**Stated goal**. Copy the listing below line for line, starting at its first line and ending with the line that has "bold=.0015); b.build('lettering', t)" in it. Add nothing.

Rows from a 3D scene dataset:
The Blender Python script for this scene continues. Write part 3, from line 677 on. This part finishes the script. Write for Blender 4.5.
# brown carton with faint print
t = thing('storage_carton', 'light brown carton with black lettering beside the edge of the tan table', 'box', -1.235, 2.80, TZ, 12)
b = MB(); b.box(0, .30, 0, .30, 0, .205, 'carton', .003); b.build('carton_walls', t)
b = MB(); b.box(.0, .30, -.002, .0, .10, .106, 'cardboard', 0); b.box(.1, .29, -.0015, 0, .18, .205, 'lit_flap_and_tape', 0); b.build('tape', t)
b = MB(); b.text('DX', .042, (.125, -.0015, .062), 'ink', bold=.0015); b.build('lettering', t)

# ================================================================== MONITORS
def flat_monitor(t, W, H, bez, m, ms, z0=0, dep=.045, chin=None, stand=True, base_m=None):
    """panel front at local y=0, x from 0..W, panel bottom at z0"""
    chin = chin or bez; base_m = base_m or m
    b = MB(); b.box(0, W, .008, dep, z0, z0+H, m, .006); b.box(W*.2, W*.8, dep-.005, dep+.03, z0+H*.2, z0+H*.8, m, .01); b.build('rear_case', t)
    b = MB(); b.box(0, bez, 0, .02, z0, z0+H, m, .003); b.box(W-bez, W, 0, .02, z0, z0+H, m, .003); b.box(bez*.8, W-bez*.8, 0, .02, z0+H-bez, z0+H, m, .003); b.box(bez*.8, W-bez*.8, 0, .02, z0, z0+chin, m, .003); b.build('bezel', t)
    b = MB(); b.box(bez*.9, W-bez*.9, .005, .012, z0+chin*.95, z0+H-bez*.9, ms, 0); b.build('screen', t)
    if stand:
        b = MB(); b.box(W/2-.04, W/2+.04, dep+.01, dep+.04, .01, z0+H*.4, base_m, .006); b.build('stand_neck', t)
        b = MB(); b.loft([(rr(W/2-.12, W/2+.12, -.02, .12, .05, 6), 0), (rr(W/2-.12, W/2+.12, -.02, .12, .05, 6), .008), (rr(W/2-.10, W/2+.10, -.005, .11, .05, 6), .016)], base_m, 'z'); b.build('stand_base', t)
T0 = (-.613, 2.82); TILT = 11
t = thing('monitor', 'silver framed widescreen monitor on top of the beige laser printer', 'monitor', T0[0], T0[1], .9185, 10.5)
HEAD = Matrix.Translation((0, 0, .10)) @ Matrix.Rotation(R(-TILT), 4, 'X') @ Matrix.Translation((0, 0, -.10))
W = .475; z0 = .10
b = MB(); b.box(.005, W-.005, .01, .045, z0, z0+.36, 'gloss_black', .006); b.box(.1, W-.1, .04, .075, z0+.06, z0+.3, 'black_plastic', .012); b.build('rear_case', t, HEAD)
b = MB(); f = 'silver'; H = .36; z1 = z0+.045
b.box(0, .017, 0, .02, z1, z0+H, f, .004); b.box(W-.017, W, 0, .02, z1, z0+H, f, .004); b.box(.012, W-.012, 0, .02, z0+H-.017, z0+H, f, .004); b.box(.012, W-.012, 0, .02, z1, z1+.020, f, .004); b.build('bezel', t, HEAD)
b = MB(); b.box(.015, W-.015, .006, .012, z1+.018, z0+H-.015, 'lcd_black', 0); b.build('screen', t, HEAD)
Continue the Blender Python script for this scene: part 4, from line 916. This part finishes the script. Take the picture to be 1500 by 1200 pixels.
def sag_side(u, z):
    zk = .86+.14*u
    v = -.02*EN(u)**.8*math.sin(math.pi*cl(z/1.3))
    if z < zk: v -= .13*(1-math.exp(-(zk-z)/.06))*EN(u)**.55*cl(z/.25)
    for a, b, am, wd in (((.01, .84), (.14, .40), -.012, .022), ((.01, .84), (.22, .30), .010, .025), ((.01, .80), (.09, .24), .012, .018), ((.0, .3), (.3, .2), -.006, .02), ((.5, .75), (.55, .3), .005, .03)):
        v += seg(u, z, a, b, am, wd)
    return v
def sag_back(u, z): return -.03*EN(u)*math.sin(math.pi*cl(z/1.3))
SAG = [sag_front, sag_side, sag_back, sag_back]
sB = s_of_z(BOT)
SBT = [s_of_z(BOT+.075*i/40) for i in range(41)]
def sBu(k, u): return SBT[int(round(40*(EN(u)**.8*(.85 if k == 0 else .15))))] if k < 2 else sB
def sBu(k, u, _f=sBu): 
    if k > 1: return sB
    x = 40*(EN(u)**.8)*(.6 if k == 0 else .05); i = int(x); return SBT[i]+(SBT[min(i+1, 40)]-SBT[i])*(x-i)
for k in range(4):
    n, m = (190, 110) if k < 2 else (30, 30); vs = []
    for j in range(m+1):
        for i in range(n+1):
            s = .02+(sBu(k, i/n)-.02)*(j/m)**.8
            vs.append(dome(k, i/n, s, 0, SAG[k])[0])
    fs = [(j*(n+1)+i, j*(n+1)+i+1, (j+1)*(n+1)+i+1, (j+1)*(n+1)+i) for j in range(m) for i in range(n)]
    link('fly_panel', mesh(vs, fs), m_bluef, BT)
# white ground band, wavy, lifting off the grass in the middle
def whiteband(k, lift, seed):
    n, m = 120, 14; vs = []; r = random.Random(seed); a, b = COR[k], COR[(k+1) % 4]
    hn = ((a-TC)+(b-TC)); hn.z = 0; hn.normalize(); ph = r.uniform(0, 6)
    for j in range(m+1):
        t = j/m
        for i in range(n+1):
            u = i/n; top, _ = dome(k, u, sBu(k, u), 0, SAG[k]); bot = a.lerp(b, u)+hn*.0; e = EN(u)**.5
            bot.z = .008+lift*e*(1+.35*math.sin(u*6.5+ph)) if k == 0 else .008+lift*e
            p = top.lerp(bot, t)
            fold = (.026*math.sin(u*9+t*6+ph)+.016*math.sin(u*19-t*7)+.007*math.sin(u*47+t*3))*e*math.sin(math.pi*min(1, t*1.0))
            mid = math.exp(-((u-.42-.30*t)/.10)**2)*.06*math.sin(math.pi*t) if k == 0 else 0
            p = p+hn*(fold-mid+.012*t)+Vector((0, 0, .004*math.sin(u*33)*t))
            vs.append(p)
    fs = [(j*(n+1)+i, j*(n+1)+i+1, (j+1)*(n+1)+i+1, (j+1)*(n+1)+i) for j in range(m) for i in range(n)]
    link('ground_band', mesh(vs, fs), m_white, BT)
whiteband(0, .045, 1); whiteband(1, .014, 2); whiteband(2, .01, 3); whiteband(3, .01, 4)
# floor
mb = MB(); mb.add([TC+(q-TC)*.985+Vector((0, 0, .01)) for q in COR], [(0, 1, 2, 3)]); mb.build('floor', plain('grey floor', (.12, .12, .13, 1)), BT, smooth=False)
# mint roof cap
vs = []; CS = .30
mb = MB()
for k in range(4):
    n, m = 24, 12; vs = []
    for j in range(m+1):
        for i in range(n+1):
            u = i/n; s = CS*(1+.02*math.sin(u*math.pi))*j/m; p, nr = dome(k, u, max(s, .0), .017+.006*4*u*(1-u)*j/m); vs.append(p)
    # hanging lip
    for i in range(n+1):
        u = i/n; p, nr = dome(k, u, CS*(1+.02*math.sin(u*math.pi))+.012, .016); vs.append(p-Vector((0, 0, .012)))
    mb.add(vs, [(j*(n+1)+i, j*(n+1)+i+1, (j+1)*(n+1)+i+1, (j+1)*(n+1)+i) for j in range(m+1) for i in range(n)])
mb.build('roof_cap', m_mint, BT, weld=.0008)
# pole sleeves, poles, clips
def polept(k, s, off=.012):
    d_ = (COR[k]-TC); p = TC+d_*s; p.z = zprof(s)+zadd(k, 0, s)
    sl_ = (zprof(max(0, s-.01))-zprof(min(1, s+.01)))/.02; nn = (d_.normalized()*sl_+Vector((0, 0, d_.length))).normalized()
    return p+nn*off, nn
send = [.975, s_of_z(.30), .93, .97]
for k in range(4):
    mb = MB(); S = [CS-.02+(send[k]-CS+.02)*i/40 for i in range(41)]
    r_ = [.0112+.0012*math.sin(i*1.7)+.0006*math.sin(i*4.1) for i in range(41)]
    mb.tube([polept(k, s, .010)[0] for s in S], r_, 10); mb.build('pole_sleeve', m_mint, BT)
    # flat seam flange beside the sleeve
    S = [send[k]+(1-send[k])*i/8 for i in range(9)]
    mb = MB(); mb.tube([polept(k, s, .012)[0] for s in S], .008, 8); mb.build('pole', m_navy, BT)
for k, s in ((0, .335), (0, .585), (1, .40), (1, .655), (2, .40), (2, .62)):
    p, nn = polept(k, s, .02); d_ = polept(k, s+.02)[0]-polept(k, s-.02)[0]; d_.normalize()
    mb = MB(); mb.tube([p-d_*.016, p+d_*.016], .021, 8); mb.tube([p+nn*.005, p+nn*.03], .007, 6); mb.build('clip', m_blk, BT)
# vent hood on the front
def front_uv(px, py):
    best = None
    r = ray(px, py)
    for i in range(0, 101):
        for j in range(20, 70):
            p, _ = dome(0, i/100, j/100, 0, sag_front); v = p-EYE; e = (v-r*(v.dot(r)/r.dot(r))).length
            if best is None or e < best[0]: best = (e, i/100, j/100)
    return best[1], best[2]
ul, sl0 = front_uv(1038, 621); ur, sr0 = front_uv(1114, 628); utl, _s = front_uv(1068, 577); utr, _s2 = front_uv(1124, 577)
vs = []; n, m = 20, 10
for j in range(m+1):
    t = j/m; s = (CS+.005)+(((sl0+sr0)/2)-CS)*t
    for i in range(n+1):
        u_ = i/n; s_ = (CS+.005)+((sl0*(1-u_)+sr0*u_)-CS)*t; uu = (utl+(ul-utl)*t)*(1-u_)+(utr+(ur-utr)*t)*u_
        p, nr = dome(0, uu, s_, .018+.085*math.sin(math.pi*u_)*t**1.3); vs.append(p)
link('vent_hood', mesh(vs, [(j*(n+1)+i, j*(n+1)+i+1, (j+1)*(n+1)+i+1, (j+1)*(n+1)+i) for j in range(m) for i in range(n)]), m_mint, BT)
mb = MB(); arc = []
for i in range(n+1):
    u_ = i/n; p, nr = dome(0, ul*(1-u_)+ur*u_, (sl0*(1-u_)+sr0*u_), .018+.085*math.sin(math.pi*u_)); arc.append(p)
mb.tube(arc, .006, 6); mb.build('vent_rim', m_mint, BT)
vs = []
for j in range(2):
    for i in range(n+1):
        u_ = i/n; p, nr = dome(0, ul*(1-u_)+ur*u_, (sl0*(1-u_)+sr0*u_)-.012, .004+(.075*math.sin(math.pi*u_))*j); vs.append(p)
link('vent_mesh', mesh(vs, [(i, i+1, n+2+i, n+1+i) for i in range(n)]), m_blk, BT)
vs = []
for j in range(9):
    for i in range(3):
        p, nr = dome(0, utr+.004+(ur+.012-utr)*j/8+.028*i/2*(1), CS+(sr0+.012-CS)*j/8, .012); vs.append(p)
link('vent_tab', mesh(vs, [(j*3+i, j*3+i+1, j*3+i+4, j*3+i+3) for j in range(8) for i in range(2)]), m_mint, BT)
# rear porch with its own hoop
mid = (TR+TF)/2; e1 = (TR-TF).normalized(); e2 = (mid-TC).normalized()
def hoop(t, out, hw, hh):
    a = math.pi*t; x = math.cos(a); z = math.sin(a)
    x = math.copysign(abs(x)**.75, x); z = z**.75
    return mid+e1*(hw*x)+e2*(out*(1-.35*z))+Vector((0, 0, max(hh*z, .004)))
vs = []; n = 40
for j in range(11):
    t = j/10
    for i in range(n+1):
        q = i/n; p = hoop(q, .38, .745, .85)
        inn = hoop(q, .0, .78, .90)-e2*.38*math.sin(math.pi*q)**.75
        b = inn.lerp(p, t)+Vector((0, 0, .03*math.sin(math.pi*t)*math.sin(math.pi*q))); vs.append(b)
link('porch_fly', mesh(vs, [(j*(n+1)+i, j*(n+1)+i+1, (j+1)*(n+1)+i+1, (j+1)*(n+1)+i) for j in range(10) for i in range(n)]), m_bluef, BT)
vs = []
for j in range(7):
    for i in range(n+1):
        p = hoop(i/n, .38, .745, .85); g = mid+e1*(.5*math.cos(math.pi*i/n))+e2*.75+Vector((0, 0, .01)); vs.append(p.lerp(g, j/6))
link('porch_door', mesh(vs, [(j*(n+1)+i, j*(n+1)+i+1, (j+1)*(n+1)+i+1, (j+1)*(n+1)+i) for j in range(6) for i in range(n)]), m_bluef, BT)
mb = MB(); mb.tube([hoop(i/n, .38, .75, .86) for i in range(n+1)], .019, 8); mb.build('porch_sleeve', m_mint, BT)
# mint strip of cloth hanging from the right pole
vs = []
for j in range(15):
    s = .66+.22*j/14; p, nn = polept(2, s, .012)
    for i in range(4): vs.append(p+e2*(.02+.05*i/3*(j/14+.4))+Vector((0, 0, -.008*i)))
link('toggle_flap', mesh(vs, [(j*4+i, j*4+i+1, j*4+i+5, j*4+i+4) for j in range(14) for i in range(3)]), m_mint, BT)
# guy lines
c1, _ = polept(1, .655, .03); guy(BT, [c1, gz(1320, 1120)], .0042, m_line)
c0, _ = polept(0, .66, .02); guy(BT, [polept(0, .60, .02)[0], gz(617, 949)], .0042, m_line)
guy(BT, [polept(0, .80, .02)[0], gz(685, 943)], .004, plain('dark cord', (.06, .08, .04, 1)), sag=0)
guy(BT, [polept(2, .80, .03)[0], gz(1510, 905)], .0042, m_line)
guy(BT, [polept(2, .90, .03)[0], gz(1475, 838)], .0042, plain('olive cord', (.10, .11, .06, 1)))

**Full answer**.
The Blender Python script for this scene continues. Write part 3, from line 677 on. This part finishes the script. Write for Blender 4.5.
# brown carton with faint print
t = thing('storage_carton', 'light brown carton with black lettering beside the edge of the tan table', 'box', -1.235, 2.80, TZ, 12)
b = MB(); b.box(0, .30, 0, .30, 0, .205, 'carton', .003); b.build('carton_walls', t)
b = MB(); b.box(.0, .30, -.002, .0, .10, .106, 'cardboard', 0); b.box(.1, .29, -.0015, 0, .18, .205, 'lit_flap_and_tape', 0); b.build('tape', t)
b = MB(); b.text('DX', .042, (.125, -.0015, .062), 'ink', bold=.0015); b.build('lettering', t)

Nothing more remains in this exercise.